== Records supplied ==

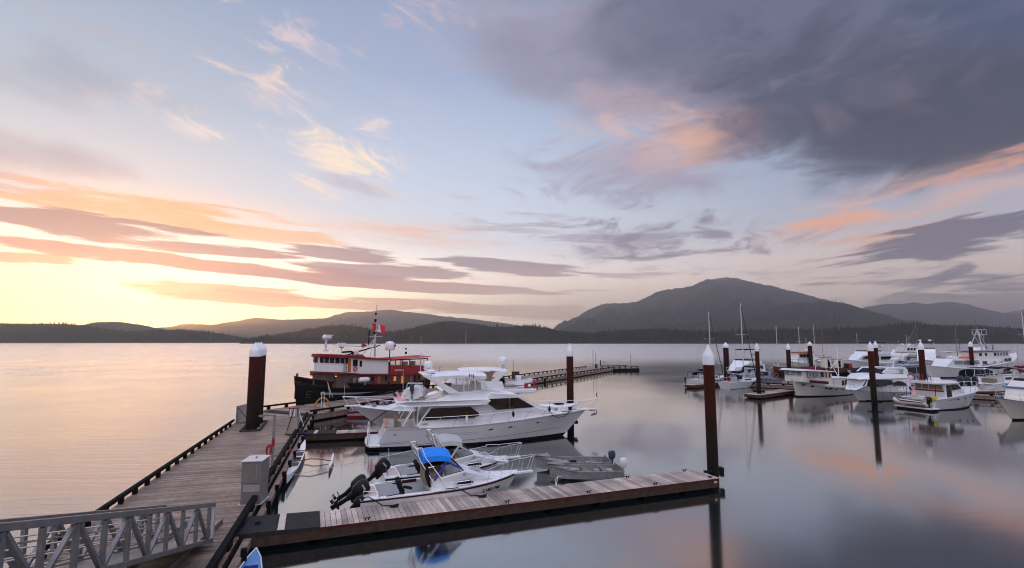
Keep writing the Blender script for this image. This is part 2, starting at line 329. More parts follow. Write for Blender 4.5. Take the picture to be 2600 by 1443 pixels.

===
== Records supplied ==

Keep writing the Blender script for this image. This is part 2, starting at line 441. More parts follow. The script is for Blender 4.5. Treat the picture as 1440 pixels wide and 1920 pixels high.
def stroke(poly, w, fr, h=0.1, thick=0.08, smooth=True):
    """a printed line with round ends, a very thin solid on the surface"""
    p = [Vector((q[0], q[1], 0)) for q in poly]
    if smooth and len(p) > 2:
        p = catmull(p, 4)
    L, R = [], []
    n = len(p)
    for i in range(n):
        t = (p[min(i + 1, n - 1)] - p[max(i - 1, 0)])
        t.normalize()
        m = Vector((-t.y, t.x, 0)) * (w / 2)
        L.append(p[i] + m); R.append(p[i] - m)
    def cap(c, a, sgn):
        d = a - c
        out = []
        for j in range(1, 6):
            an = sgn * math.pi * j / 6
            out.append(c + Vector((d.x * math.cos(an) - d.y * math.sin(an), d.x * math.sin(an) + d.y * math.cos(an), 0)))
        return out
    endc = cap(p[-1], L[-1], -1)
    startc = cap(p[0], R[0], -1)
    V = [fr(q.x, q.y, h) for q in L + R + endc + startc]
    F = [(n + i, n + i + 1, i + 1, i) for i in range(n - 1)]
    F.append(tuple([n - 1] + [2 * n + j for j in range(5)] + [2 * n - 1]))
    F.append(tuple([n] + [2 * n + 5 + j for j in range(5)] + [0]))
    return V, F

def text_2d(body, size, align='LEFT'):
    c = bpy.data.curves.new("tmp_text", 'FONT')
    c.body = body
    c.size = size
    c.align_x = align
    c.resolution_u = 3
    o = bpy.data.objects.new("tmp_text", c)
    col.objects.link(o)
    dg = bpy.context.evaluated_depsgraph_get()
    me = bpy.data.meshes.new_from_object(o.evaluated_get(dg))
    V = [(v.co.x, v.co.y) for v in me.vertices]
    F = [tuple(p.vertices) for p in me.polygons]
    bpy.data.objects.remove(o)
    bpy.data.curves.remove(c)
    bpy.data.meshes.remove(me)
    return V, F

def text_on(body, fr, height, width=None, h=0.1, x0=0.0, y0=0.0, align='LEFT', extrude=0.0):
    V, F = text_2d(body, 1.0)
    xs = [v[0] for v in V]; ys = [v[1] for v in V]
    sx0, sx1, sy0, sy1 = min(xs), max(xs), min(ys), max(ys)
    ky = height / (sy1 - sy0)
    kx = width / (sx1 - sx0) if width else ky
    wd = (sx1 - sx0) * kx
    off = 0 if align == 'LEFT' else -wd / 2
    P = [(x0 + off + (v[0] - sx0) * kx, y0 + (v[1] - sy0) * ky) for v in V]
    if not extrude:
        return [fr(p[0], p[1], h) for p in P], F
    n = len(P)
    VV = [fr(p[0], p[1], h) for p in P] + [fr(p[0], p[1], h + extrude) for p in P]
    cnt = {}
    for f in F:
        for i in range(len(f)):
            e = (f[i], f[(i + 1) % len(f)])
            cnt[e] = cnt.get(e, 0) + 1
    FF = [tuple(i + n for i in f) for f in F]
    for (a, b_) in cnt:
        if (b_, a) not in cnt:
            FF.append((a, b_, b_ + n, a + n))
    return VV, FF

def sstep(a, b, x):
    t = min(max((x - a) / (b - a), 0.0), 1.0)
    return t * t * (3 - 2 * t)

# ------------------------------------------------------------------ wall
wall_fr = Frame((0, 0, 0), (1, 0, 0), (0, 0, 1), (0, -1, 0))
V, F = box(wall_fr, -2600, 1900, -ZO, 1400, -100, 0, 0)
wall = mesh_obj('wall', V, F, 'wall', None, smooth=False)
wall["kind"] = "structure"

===
== Records supplied ==

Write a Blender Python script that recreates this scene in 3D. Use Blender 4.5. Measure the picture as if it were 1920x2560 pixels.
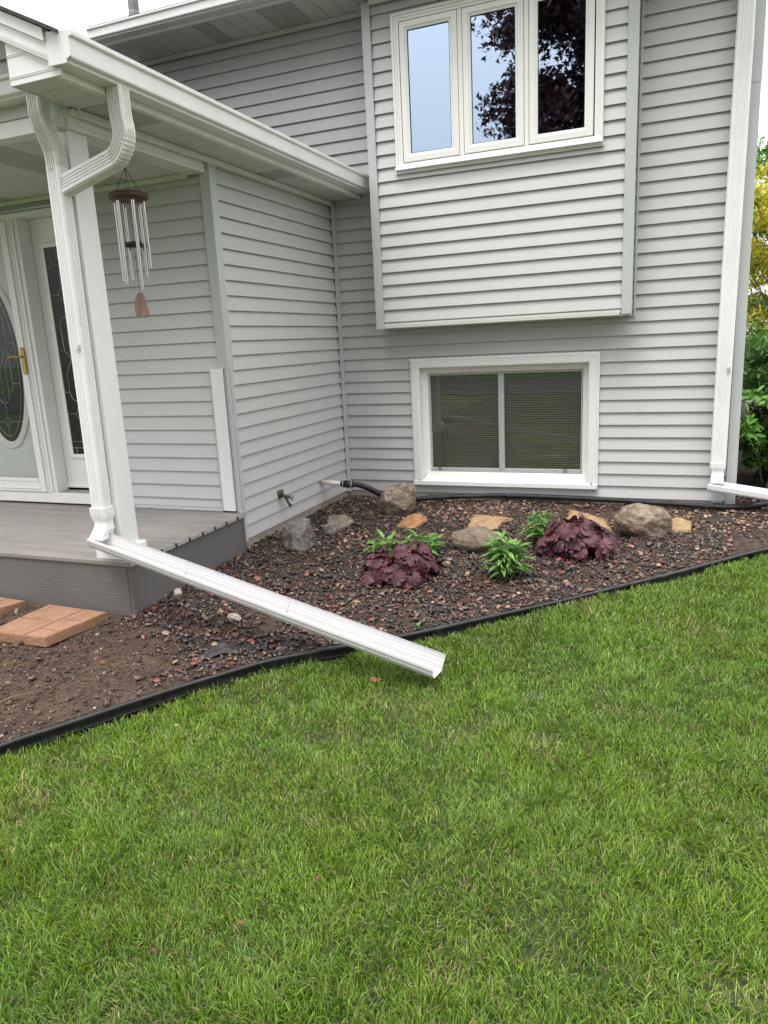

===

** Task objective **
Tally the lines in the records above that contain the word "Keep", and give only that number.

** Exercise answer **
2